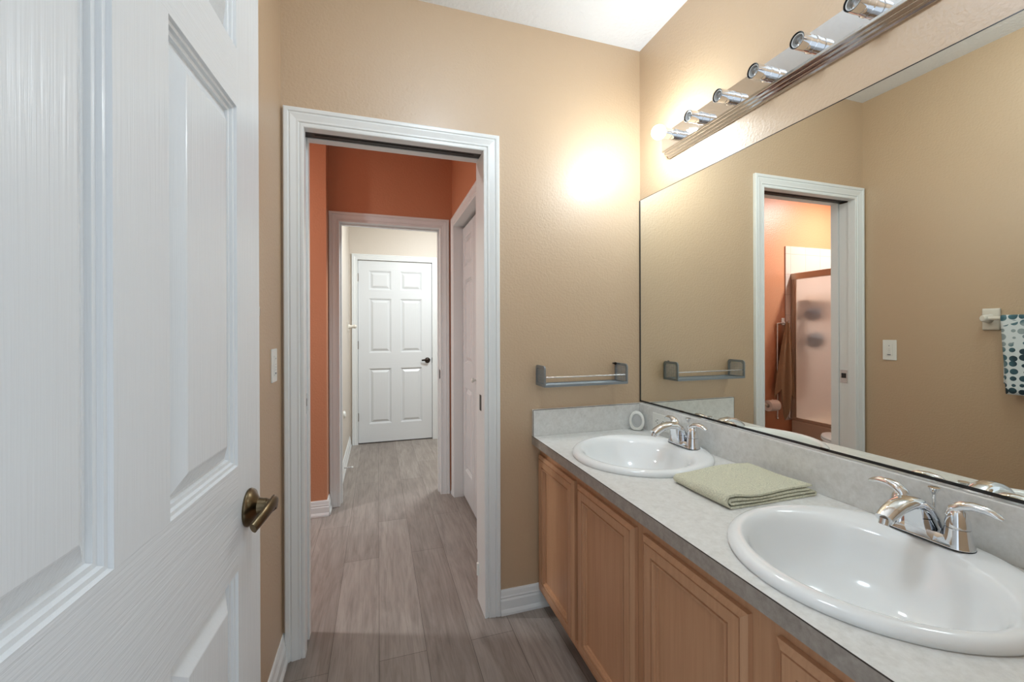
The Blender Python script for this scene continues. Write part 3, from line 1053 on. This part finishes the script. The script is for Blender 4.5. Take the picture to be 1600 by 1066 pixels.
# ------------------------------------------------------------------ towel bar on the left wall with printed hand towel
tb = thing('towel_bar', 'ivory ceramic towel bar on the left wall behind the open door', 'towel bar', (XL, 1.0, 1.31))
for y in (1.222, .765):
    ps = MB()
    rings = []
    for d, hw_, hz in ((0, .031, .052), (.010, .031, .052), (.014, .029, .049), (.017, .024, .040)):
        rings.append([(XL + d, y + sy * hw_, 1.302 + sz * hz) for sy, sz in ((-1, -1), (1, -1), (1, 1), (-1, 1))])
    ps.loft(rings)
    ps.tube([(XL + .012, y + .004, 1.305), (XL + .030, y + .006, 1.306), (XL + .046, y + .008, 1.306), (XL + .058, y + .010, 1.306)], [(.024, .020), (.020, .017), (.018, .016), (.014, .012)], 20)
    ps.build('post', M_CERAM, tb, smooth=True, bevel=.003)
MB().tube([(XL + .040, .765, 1.306), (XL + .040, 1.222, 1.306)], .0095, 16).build('bar', M_CERAM, tb, smooth=True)


def hung_towel(y0, y1, zb_front, zb_back):
    mb = MB()
    xb, r = XL + .040, .0125
    prof_ = []
    for k in range(13):
        prof_.append((xb + r + .001 * math.sin(k), zb_front + (1.306 - zb_front) * k / 12))
    for k in range(1, 8):
        a = math.pi * k / 8
        prof_.append((xb + r * math.cos(a), 1.306 + r * math.sin(a)))
    for k in range(13):
        prof_.append((xb - r, 1.306 - (1.306 - zb_back) * k / 12))
    rings = []
    ny = 24
    for j in range(ny + 1):
        y = y0 + (y1 - y0) * j / ny
        ring = []
        for i, (x, z) in enumerate(prof_):
            dz = (1.306 - z)
            w = .004 * math.sin(y * 46) * min(1, dz * 6) * (1 if x > xb else .5)
            yy_ = y + (-.10 * dz if x > xb else .0) * (j / ny) ** 6 * .5
            ring.append((x + w, yy_, z))
        rings.append(ring)
    return mb.loft(rings, False, False)


ht = hung_towel(.83, 1.172, .955, 1.00).build('hand_towel', M_DOTS, origin=(XL + .04, 1.0, 1.306), smooth=True)
sm = ht.modifiers.new('solid', 'SOLIDIFY')
sm.thickness = .004
sm.offset = 0
tag(ht, 'white hand towel printed with teal and grey hexagons hung over the ivory bar', 'towel')

# ------------------------------------------------------------------ tub room fittings (seen in the mirror)
struct('wall_tile', MB().box(XTUB, -1.336, YT - .010, YT, .37, 2.075).box(XTUB, XTUB + .010, YB, YT - .010, .37, 2.075).box(XTUB + .010, -1.336, YB, YB + .010, .37, 2.075), M_TILE)
TX, TZ = -1.40, .37
tubm = thing('bathtub', 'almond built in bathtub behind the frosted shower door', 'bathtub', (-1.8, 2.5, 0))
t_ = MB()
rings = []
for x0, x1, y0, y1, z in ((XTUB + .012, TX, YB + .012, YT - .012, 0), (XTUB + .012, TX, YB + .012, YT - .012, TZ), (XTUB + .08, TX - .07, YB + .10, YT - .10, TZ), (XTUB + .10, TX - .09, YB + .13, YT - .13, TZ - .03), (XTUB + .16, TX - .14, YB + .22, YT - .22, .08)):
    rings.append([(x0, y0, z), (x1, y0, z), (x1, y1, z), (x0, y1, z)])
t_.loft(rings)
t_.build('tub', M_TUB, tubm, bevel=.012, seg=3)
sd_ = thing('shower_door', 'frosted glass sliding shower door with champagne frame above the tub', 'shower door', (-1.42, 2.5, TZ))
GY_0, GY_1 = YB + .012, YT - .011
MB().box(-1.445, -1.400, GY_0, GY_1, 1.745, 1.805).build('header', M_CHAMP, sd_, bevel=.003)
MB().box(-1.440, -1.405, GY_0, GY_1, TZ + .002, TZ + .028).build('bottom_track', M_CHAMP, sd_, bevel=.003)
for y0, y1 in ((GY_1 - .028, GY_1), (GY_0, GY_0 + .028)):
    MB().box(-1.440, -1.405, y0, y1, TZ + .028, 1.745).build('wall_jamb', M_CHAMP, sd_, bevel=.003)
for (x, y0, y1) in ((-1.415, 2.42, GY_1 - .030), (-1.430, GY_0 + .030, 2.50)):
    p = MB().box(x - .003, x + .003, y0, y1, TZ + .030, 1.743).build('glass_panel', M_GLASS, sd_)
    MB().box(x - .006, x + .006, y0, y0 + .016, TZ + .030, 1.743).box(x - .006, x + .006, y1 - .016, y1, TZ + .030, 1.743).build('stile', M_CHAMP, p)


def pouf(c, r, m, label, seed):
    mb = MB()
    rnd = random.Random(seed)
    c = Vector(c)
    rings = []
    n, mm = 40, 24
    ph = [rnd.uniform(0, 6) for _ in range(4)]
    for k in range(mm + 1):
        a = math.pi * k / mm
        ring = []
        for i in range(n):
            b = 2 * math.pi * i / n
            rr = r * (1 + .12 * math.sin(9 * b + ph[0] + 3 * a) * math.sin(a) + .10 * math.sin(8 * a + ph[1] + 2 * b) + .05 * math.sin(17 * b + ph[2]))
            ring.append(c + Vector((rr * math.sin(a) * math.cos(b), rr * math.sin(a) * math.sin(b), rr * math.cos(a))))
        rings.append(ring)
    mb.loft(rings, True, False)
    root = mb.build('bath_pouf', m, origin=tuple(c), smooth=True)
    MB().tube([c + Vector((0, 0, r * .8)), c + Vector((-.004, .01, r + .06))], .0025, 8).build('cord', M_WHITE, root)
    return tag(root, label, 'bath pouf', 'poufs behind the shower glass')


pouf((-1.57, 2.995, 1.405), .062, M_PUFF1, 'dark slate bath pouf behind the frosted glass, the upper one', 1)
pouf((-1.58, 2.985, 1.150), .070, M_PUFF2, 'pale grey bath pouf behind the frosted glass, the lower one', 2)
cd_ = thing('shower_caddy', 'dim metal shower shelf behind the top of the frosted glass', 'shower shelf', (-1.75, YT - .011, 1.56))
MB().box(-2.0, -1.50, YT - .11, YT - .011, 1.53, 1.545).build('tray', M_BROWNT, cd_, bevel=.003)
MB().tube([(-1.99, YT - .10, 1.58), (-1.51, YT - .10, 1.58)], .005, 10).build('rail', M_CHAMP, cd_)
for x in (-1.99, -1.51):
    MB().tube([(x, YT - .10, 1.54), (x, YT - .10, 1.585)], .004, 8).build('post', M_CHAMP, cd_)

# chrome towel hanger and brown towel in the corner by the shower
tr = thing('towel_hanger', 'chrome wall hanger with two hanging rods behind the brown towel', 'towel hanger', (-1.30, YT, 1.33))
MB().box(-1.325, -1.285, YT - .008, YT, 1.30, 1.37).build('mount_plate', M_CHROMEB, tr, bevel=.003)
MB().tube([(-1.305, YT - .006, 1.325), (-1.31, YT - .035, 1.322), (-1.315, YT - .055, 1.326), (-1.315, YT - .060, 1.342)], .006, 10).build('hook', M_CHROME, tr, smooth=True)
MB().tube([(-1.222, YT - .012, 1.318), (-1.375, YT - .012, 1.318)], .005, 10).build('cross_rod', M_CHROME, tr, smooth=True)
for x in (-1.222, -1.375):
    rd = MB().tube([(x, YT - .014, 1.318), (x, YT - .014, .40)], .0065, 12)
    rd.sphere((x, YT - .014, .395), .010, 12, 8)
    rd.build('rod', M_CHROME, tr, smooth=True)


def brown_towel():
    mb = MB()
    top_ = Vector((-1.315, YT - .050, 1.335))
    n, m = 44, 40
    rings = []
    for j in range(m + 1):
        t = j / m
        ring = []
        for i in range(n + 1):
            s = i / n * 2 - 1                          # -1 .. 1 across
            Ls = .96 - .30 * min(1, abs(s) / .62) ** 1.1 if abs(s) < .62 else .66 + .10 * (abs(s) - .62) / .38
            if s > 0:
                Ls -= .02
            z = top_.z - t * Ls
            wd = .016 + .105 * min(1, t * 1.15) ** .75
            fold = math.sin(s * 6.5 + .6) * .016 + math.sin(s * 15 + 1) * .004
            x = top_.x + .042 * t + s * wd
            y = YT - .050 + fold * min(1, .25 + t * 1.1) - .012 * (1 - s * s) * t
            ring.append((-(-x), min(y, YT - .026), z))
        rings.append(ring)
    return mb.loft(rings, False, False)


bt = brown_towel().build('bath_towel', M_BROWNT, origin=(-1.31, YT - .05, 1.33), smooth=True)
sm = bt.modifiers.new('solid', 'SOLIDIFY')
sm.thickness = .006
sm.offset = 0
tag(bt, 'brown bath towel hanging from a hook beside the shower door', 'towel')

# toilet paper
tp = thing('paper_holder', 'ivory ceramic paper holder on the orange tub room wall', 'paper holder', (-1.10, YT, .60))
for x in (-1.02, -1.17):
    MB().tube([(x, YT - .001, .56), (x, YT - .03, .555), (x, YT - .06, .545), (x, YT - .072, .54)], [.022, .016, .014, .012], 14).build('arm', M_CERAM, tp, smooth=True)
MB().tube([(-1.03, YT - .062, .545), (-1.16, YT - .062, .545)], .006, 10).build('roller', M_CERAM, tp)
pr = MB().lathe([(.020, 0), (.052, 0), (.052, .108), (.020, .108), (.020, 0)], (-1.149, YT - .062, .535), (1, 0, 0), 32, caps=False)
pr = pr.build('paper_roll', M_PAPER, origin=(-1.095, YT - .062, .535), smooth=True)
tag(pr, 'roll of white toilet paper on the ivory holder', 'toilet paper')

# toilet
TCX, TY0 = -1.02, YB + .012
toi = thing('toilet', 'white toilet with closed lid beside the tub', 'toilet', (TCX, TY0 + .3, 0))


def egg(cx, cy, a, b, z, n=36, k=.12):
    return [(cx + a * math.cos(2 * math.pi * i / n) * (1 - k * math.sin(2 * math.pi * i / n)), cy + b * math.sin(2 * math.pi * i / n), z) for i in range(n)]


MB().loft([egg(TCX, TY0 + .26, .11, .20, 0), egg(TCX, TY0 + .26, .105, .19, .10), egg(TCX, TY0 + .30, .13, .20, .20), egg(TCX, TY0 + .345, .17, .215, .32), egg(TCX, TY0 + .35, .18, .222, .375)]).build('bowl', M_PORC, toi, smooth=True)
MB().loft([egg(TCX, TY0 + .35, .185, .226, .376), egg(TCX, TY0 + .35, .188, .230, .384), egg(TCX, TY0 + .35, .186, .228, .392)]).build('seat', M_PORC, toi, smooth=True)
MB().loft([egg(TCX, TY0 + .35, .184, .226, .3945), egg(TCX, TY0 + .35, .187, .229, .403), egg(TCX, TY0 + .35, .180, .222, .412), egg(TCX, TY0 + .35, .12, .15, .417)]).build('lid', M_PORC, toi, smooth=True)
MB().box(TCX - .20, TCX + .20, TY0, TY0 + .12, .37, .70).build('tank', M_PORC, toi, bevel=.02, seg=3)
MB().box(TCX - .21, TCX + .21, TY0 - .002, TY0 + .13, .70, .735).build('tank_lid', M_PORC, toi, bevel=.008)

# ------------------------------------------------------------------ hall fittings
hk = thing('towel_hook', 'ivory ceramic post on the left hall wall beside the far door', 'hook', (XHL, 4.63, 1.30))
MB().box(XHL, XHL + .010, 4.595, 4.665, 1.25, 1.35).build('base', M_CERAM, hk, bevel=.004)
MB().tube([(XHL + .008, 4.63, 1.30), (XHL + .04, 4.63, 1.30), (XHL + .062, 4.63, 1.302)], [.026, .016, .019], 16).sphere((XHL + .070, 4.63, 1.303), .021, 18, 12).build('knob', M_CERAM, hk, smooth=True)
bp_ = MB().lathe([(.034, 0), (.034, .006), (.028, .014), (.020, .018), (.017, .013), (0, .012)], (XHL, 4.09, .497), (1, 0, 0), 24)
tag(bp_.build('door_bumper', M_WHITE, origin=(XHL, 4.09, .497), smooth=True), 'round white door bumper on the left hall wall above the baseboard', 'door bumper')
ds = MB()
pts = []
for k in range(90):
    a = k / 90 * 2 * math.pi * 12
    pts.append((XHL + .014 + .062 * k / 90, 3.93 + .006 * math.cos(a), .062 + .006 * math.sin(a)))
ds.tube(pts, .0016, 5)
dsr = thing('spring_door_stop', 'thin metal spring door stop on the left hall baseboard', 'door stop', (XHL + .014, 3.93, .062))
ds.build('spring', M_CHROMEB, dsr)
MB().lathe([(.008, 0), (.008, .012), (.005, .014)], (XHL + .075, 3.93, .062), (1, 0, 0), 14).build('tip', M_WHITE, dsr, smooth=True)
jb = MB().tube([(OX1 - .0005, 1.898, .125), (OX1 - .0005, 1.898, .180)], [.009, .009], 12)
tag(jb.build('jamb_bumper', M_WHITE, origin=(OX1, 1.898, .15), smooth=True), 'small white rubber bumper low on the right jamb of the first doorway', 'door bumper')
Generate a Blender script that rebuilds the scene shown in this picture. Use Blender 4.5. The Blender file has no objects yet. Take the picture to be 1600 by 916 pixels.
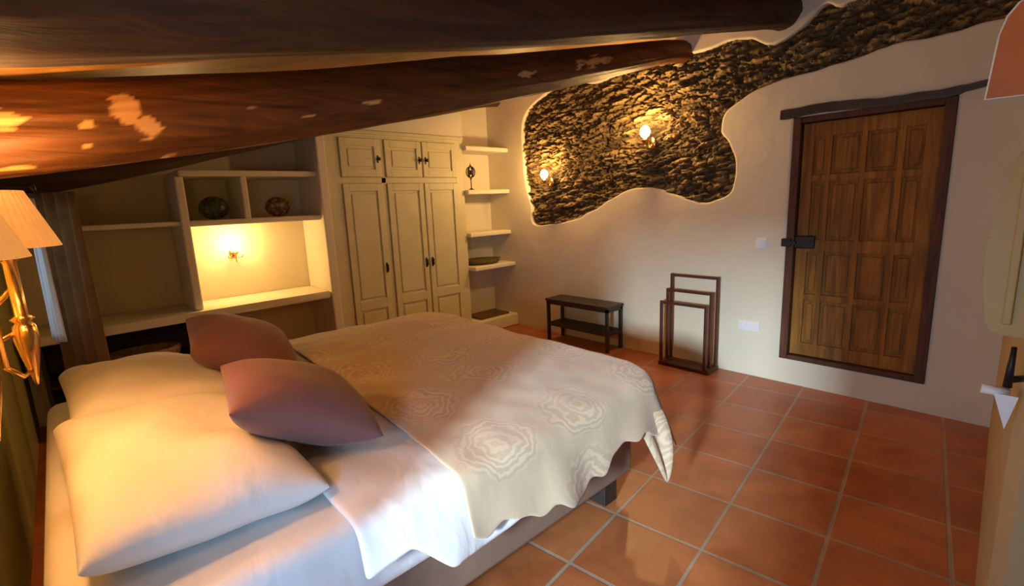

§ **Work required**: Identify each line in the entries with the word "from" and copy it.

§ **Worked solution**:
The Blender Python script for this scene continues. Write part 3, from line 1053 on. This part finishes the script. The script is for Blender 4.5. Take the picture to be 1600 by 1066 pixels.
tag(bt, 'brown bath towel hanging from a hook beside the shower door', 'towel')